Onsloow-LP2 Lille Venn est née en Norvège, a vécu à Singapour, déménagé en Australie et vers neuf ans, son frère lui offre des billets pour Avril Lavigne. Là, touchée par une révélation quasi divine, elle sait qu'elle veut devenir une pop star. Elle vivra ensuite à Londres et étudiera à New York. Ce sont ces nombreux déménagements aux quatre coins du monde qui vont la construire, elle et l'artiste qu'elle deviendra.

Revenue fraichement en Norvège, son pays natal, Lille Venn découvre toute une scène qui lui correspond par essence. La radio nationale NRKP3 la cite comme la nouvelle actrice de la scène emo norvégienne, mais loin de se contenter d'adopter le genre (emo), elle l'a assimilé, en a compris les subtilités, les excès, les préjugés et l'image parfois caricaturale qui lui colle à la peau depuis plus de deux décennies. Pourtant, si vous penchez une oreille sur les chansons de Lille Venn (nom de son projet solo), vous aurez plutôt affaire à une pop punk sucrée aux histoires adolescentes avec une bonne grosse dose de fun dans la lignée Blink-182.

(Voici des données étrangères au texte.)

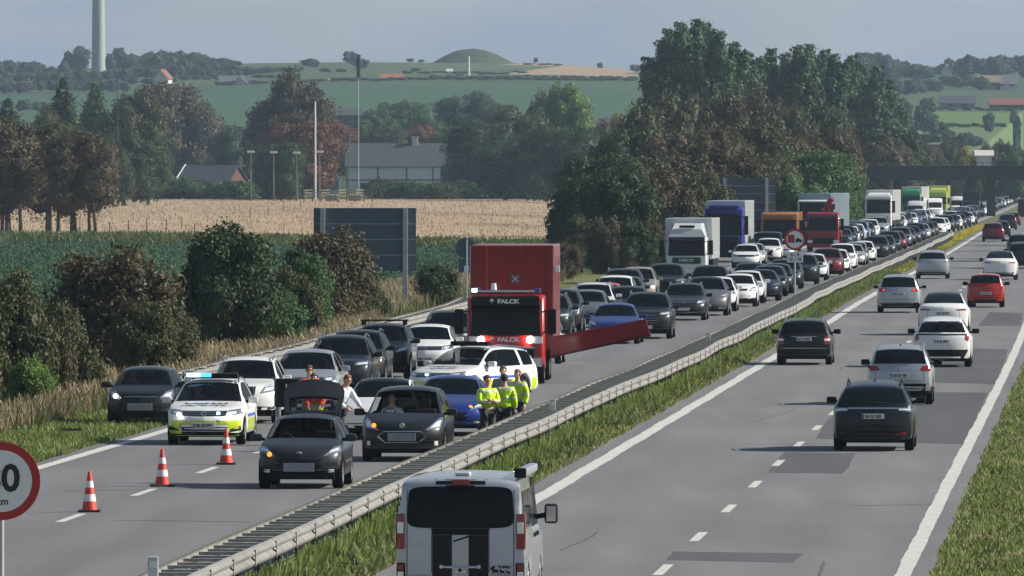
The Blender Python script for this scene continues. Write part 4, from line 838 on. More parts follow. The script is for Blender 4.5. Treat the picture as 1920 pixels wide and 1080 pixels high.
for px, yb, D, wd, dp, hw, hr, wm, rm, yaw, lb in [
    (735, 162, 3420, 6.8, 5, 1.9, 2.1, 'house_white', 'roof_orange', 0, 'white house with an orange roof below the burial mound'), (611, 160, 3420, 3, 3, 1.2, .9, 'house_white', 'house_white', 0, 'small white shed left of the orange roofed house'),
    (653, 160, 3430, 4.4, 3, 1.0, .9, 'house_white', 'house_white', 0, 'low white building just left of the orange roofed house'), (436, 169, 3380, 8, 5, 2.2, 2.4, 'trim', 'trim', 0, 'grey barn at the foot of the wooded rise'), (452, 168, 3360, 2.6, 5, 1.9, 2.2, 'house_white', 'slate', R(75), 'small house with a bright white gable at the foot of the wooded rise'),
    (305, 160, 3400, 4, 5, 2.5, 2.6, 'house_white', 'roof_dull', R(70), 'house with a pinkish gable above the trees on the left'), (52, 170, 3450, 7, 5, 1.5, 1.5, 'house_tan', 'roof_dull', 0, 'low house with a dull red roof in the wood at far left'),
    (843, 146, 3520, 1.6, 2, 2.4, .6, 'house_white', 'house_white', 0, 'tiny white building in the tree belt below the mound'), (800, 161, 3450, 3, 3, 1.2, .9, 'trim', 'house_white', 0, 'small grey shed right of the orange roofed house'),
    (1795, 203, 3110, 10, 6, 1.7, 2.0, 'trim', 'slate', 0, 'long grey farm building on the right-hand hill'), (1888, 204, 3110, 10, 6, 1.4, 1.7, 'brick_red', 'roof_dull', 0, 'long low house with a dull orange roof near the right edge'),
    (1855, 165, 3500, 7, 5, 2.2, 2.0, 'house_tan', 'house_tan', 0, 'sandy coloured house below the right wood'), (1888, 165, 3500, 7, 5, 1.7, 2.6, 'house_white', 'trim', 0, 'white gabled house below the right wood near the edge'),
    (1775, 142, 3600, 2, 3, 2.5, 2, 'house_white', 'slate', R(60), 'bright white gable between the two woods'), (1130, 228, 2400, 7, 6, 1.6, 1.8, 'slate', 'slate', R(0), 'dark roofed shed behind the trees left of the poplars'),
    (648, 218, 2500, 7, 6, 1.6, 1.4, 'slate', 'slate', 0, 'low grey building on the green slope above the barn'), (1845, 308, 1650, 2.2, 2, 1.6, .6, 'house_white', 'house_white', 0, 'small white hut above the bridge rail')]:
    x = (px-960)*D/F; zz = EYE-(yb-HOR)*D/F; house('house', x, D, wd, dp, hw, hr, wm, rm, yaw, lb, z=min(zz, tz(x, D)+3) if yb < 300 else zz, wins=[(-wd*.3, -wd*.15, hw*.3, hw*.7), (wd*.1, wd*.28, hw*.3, hw*.7)] if wd > 4 else ())
# wire fence posts in the meadow, paddock rails
t = empty('wire_fence', (0, 0, 0), 0, 'thin wire fence with wooden posts in the pale meadow', 'fence')
prev = None
for px, yb, h in [(150, 434, 1.25), (206, 437, .85), (241, 436, 1.0), (275, 434, 1.1), (312, 431, .85), (341, 427, .9), (365, 443, 1.0), (469, 407, .95), (503, 402, .9), (532, 394, 1.0), (563, 388, .8)]:
    D = F*(EYE+.25)/(yb-HOR); x = (px-960)*D/F; MB().tube([(x, D, -.5), (x, D, -.25+h*1.1)], .055, 6).build('post', M['pole_wood'], t)
    if prev and px not in (365, 469): MB().tube([prev, (x, D, h*.8-.25)], .012, 4).build('wire', M['steel'], t)
    prev = (x, D, h*.8-.25)
t = empty('paddock_fence', (0, 0, 0), 0, 'low wooden rail fence left of the barn', 'fence')
pp = []
for k in range(9):
    px = 570+k*16; D = 1560+ (k % 2)*10; x = (px-960)*D/F; MB().box(x-.09, x+.09, D-.09, D+.09, -.5, 1.35).build('post', M['wood'], t); pp.append((x, D))
for z in (.35, .8, 1.2):
    for a, b in zip(pp, pp[1:]): MB().tube([(*a, z), (*b, z)], .06, 5).build('rail', M['wood'], t)
for px, lb in ((622, 'grey feed box in the paddock'), (666, 'pale feed box at the right end of the paddock')):
    D = 1540; x = (px-960)*D/F; t = empty('feed_box', (x, D, -.25), 0, lb, 'box'); MB().bbox(-.9, .9, -.6, .6, 0, .8, .06).build('crate', M['concrete'], t); MB().bbox(-.95, .95, -.65, .65, .8, .9, .03).build('lid', M['pole_white'], t)
D = 1900; x = (620-960)*D/F; t = empty('shed', (x, D, -.25), 0, 'small pale shed left of the barn', 'shed'); MB().box(-1.5, 1.5, -1.5, 1.5, 0, 2).build('wall', M['trim'], t); MB().prism([(-1.8, 2), (1.8, 2), (1.2, 2.9), (-1.2, 2.9)], -1.7, 1.7).build('roof', M['sign_rib'], t)
# ------------------------------------------------------------------ vehicles: materials
def paint(name, col, metal=.0, rough=.32, coat=.9):
    m = mat('paint_'+name, col, rough, metal, coat*(.45 if sum(col) < .12 else .7), spec=.2 if sum(col) < .4 else .4); return m
for nm, c, mt in [('black', (.010, .011, .013), 0), ('navy', (.012, .018, .034), .2), ('darkgrey', (.024, .026, .030), .3), ('slate', (.012, .016, .021), .3), ('grey', (.13, .135, .14), .4), ('silver', (.40, .42, .44), .55), ('white', (.74, .74, .73), 0), ('pearl', (.66, .67, .68), .1),
                  ('red', (.40, .016, .014), 0), ('darkred', (.13, .010, .014), .2), ('blue', (.014, .035, .19), .3), ('green', (.13, .32, .03), 0), ('darkgreen', (.012, .020, .019), .3), ('lightblue', (.22, .30, .38), .3), ('bronze', (.075, .065, .06), .4), ('beige', (.34, .31, .27), .4),
                  ('truckred', (.23, .010, .012), 0), ('cabred', (.38, .016, .016), 0), ('truckblue', (.025, .035, .26), 0), ('truckgreen', (.02, .20, .065), 0), ('yellow', (.62, .58, .10), 0), ('orange', (.34, .13, .02), 0), ('police_yellow', (.50, .62, .03), 0), ('boxwhite', (.55, .58, .60), 0), ('palegreen', (.45, .58, .10), 0)]:
    paint(nm, c, mt)
def glassmat(name, tint, mixv):
    m = bpy.data.materials.new(name); m.use_nodes = True; n = m.node_tree; b = n.nodes['Principled BSDF']; o = n.nodes['Material Output']
    b.inputs['Base Color'].default_value = (.006, .009, .012, 1); b.inputs['Roughness'].default_value = .03; b.inputs['Specular IOR Level'].default_value = .22
    t = n.nodes.new('ShaderNodeBsdfTransparent'); t.inputs[0].default_value = (*tint, 1); x = n.nodes.new('ShaderNodeMixShader'); x.inputs[0].default_value = mixv
    n.links.new(t.outputs[0], x.inputs[1]); n.links.new(b.outputs[0], x.inputs[2]); n.links.new(x.outputs[0], o.inputs[0]); M[name] = m
glassmat('glass', (.66, .70, .72), .38); glassmat('glass_dark', (.05, .06, .07), .8)
mat('plastic', (.011, .011, .012), .7, spec=.2); mat('tyre', (.010, .010, .011), .9, spec=.1); mat('rim', (.34, .35, .36), .35, .8); mat('rim_dark', (.04, .04, .042), .4, .5); mat('chrome', (.62, .63, .64), .16, .95)
mat('headlamp', (.30, .33, .36), .08, .6, 1); mat('lamp_clear', (.80, .82, .84), .15, .3, 1); mat('lamp_lit', (.9, .9, .85), .2, emit=(1, .97, .86), estr=9); mat('drl', (.9, .92, .95), .2, emit=(.9, .95, 1), estr=1.6)
mat('indicator', (.75, .20, .02), .3, emit=(1, .28, .03), estr=1.4); mat('tail', (.22, .008, .01), .12, 0, 1); mat('tail_lit', (.5, .02, .03), .2, emit=(1, .05, .09), estr=.9)
mat('beacon', (.02, .09, .8), .2, emit=(.05, .30, 1), estr=2.2); mat('beacon_core', (.4, .65, 1), .2, emit=(.35, .68, 1), estr=3); mat('beam_lamp', (1, .95, .8), .2, emit=(1, .90, .62), estr=26)
mat('plate', (.60, .60, .58), .5); mat('plate_blur', (.26, .28, .31), .9, var=.12, vscale=6); mat('plate_blue', (.04, .10, .40), .5); mat('interior', (.020, .020, .022), .8); mat('seat', (.030, .030, .032), .8); mat('black_gloss', (.007, .007, .009), .2, 0, 0, spec=.25)
mat('fluor', (.58, .80, .02), .7); mat('plate_text', (.03, .03, .035), .6)

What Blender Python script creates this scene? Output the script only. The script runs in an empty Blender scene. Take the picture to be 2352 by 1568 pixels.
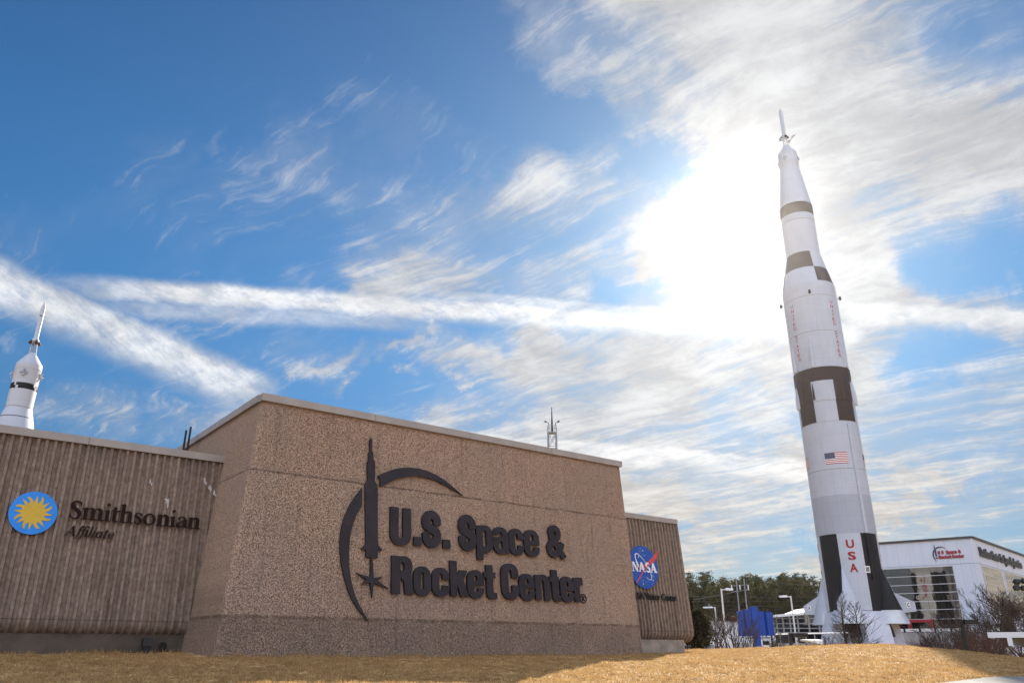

Afin d'éviter toute assimilation erronée, j'ai re-visionné des vidéos d'Avril Lavigne à différentes périodes de sa carrière et je n'ai pas pu faire de rapprochement musical entre ces deux artistes, au cas où vous vouliez par paresse en faire le raccourci. Vous vous demandez sûrement pourquoi je vous fais la bio de Lille Venn alors que nous sommes là pour chroniquer l'album d'Onsloow ? Tout simplement parce que lorsque j'ai découvert que c'était elle qui officiait au chant de leur dernier album, ça a complètement changé mon angle d'écoute. Une fois encore, pour éviter toute assimilation et pour cette chronique, je n'utiliserais plus Lille Venn mais Helene.

Exit donc l'imagerie mini kilt, cheveux teints et l'ambiance copines sur un terrain de skate. On va plutôt agiter le drapeau à damiers pour parler de Full speed anywhere else, qui appuie plusieurs de ses titres en utilisant un jargon mécanique, à commencer par "Riding on the lies" qui démarre l'album. Le second titre, "Taxi", ne vous emmènera pas à toute allure comme dans le film de Luc Besson, mais vous baladera à vitesse moyenne. Vous aurez le temps de profiter du paysage en vous arrêtant sur le solo de guitare aussi beau qu'une station-service américaine des années 70. Sur "Brakes", le morceau prend un coup d'accélérateur à l'accent pop punk, ça freine sur la fin du morceau, non pas pour faire crisser les pneus, mais plutôt pour s'arrêter sur le constat d'une relation terminée "à deux pâtés de maison d'ici, il y a une ville dans la poussière, autrefois je t'y enlaçais, maintenant je ne vois plus où c'était". "Body parts", 3eme single tiré de l'album qui possède un refrain mémorisable instantanément, traite de la guérison après un accident de santé.

Après l'écoute des quatre premiers morceaux, vous aurez surement collectionné assez de points pour obtenir un cadeau. Pas d'illustré ni de queue de tigre en peluche ici, Onsloow vous offre "You from before" avec en featuring Truls Hegerro de Lukestar (étais-tu à leur concert du 21 novembre 2008 à la Flèche d'Or ?). Sa voix toujours aussi singulière oscille entre lumière mat et cristal, et une fois encore le songwriting de Mathias (guitare) fait mouche de sensibilité : "Efface tout, je te le dis en tant qu'ami, c'est le genre de film où tout le monde meurt à la fin". Même si la chanson "Nothing is like the nothing we share" aurait tendance à sonner comme une pop punk légère, elle traite d'une relation destructrice, où les excès d'alcool, de violence minent deux personnages au fort caractère : "Réinventer Axl Rose, tous les inconvénients sans les avantages, c'est une histoire sans fin". "Muscles memory" contient une belle envolée de décibels et Helene nous dévoile sa voix plus douce, on fondrait presque comme une tablette de chocolat oubliée sur une plage arrière en été. "Now I get it" clôture cet album tout en douceur, et quelques notes de guitare jouées en slide me font penser à de l'americana. Décidément, on est toujours dans l'univers de la route, la 66 peut être...

À la sortie du péage, on peut dire que Full speed anywhere else évoque un road trip dans une voiture à moteur thermique, où l'asphalte défile sous nos roues en ravivant des souvenirs enfouis à travers différentes périodes de nos vies. Des mélodies accrocheuses, riffs de guitares percutants, la voix chaude et aérienne d'Helene s'accorde parfaitement avec l'univers d'Onsloow, et c'est probablement ce qui fait la réussite de cet opus : ce pont entre la génération des musiciens d'Onsloow et celle représentée par Helene alias Lille Venn.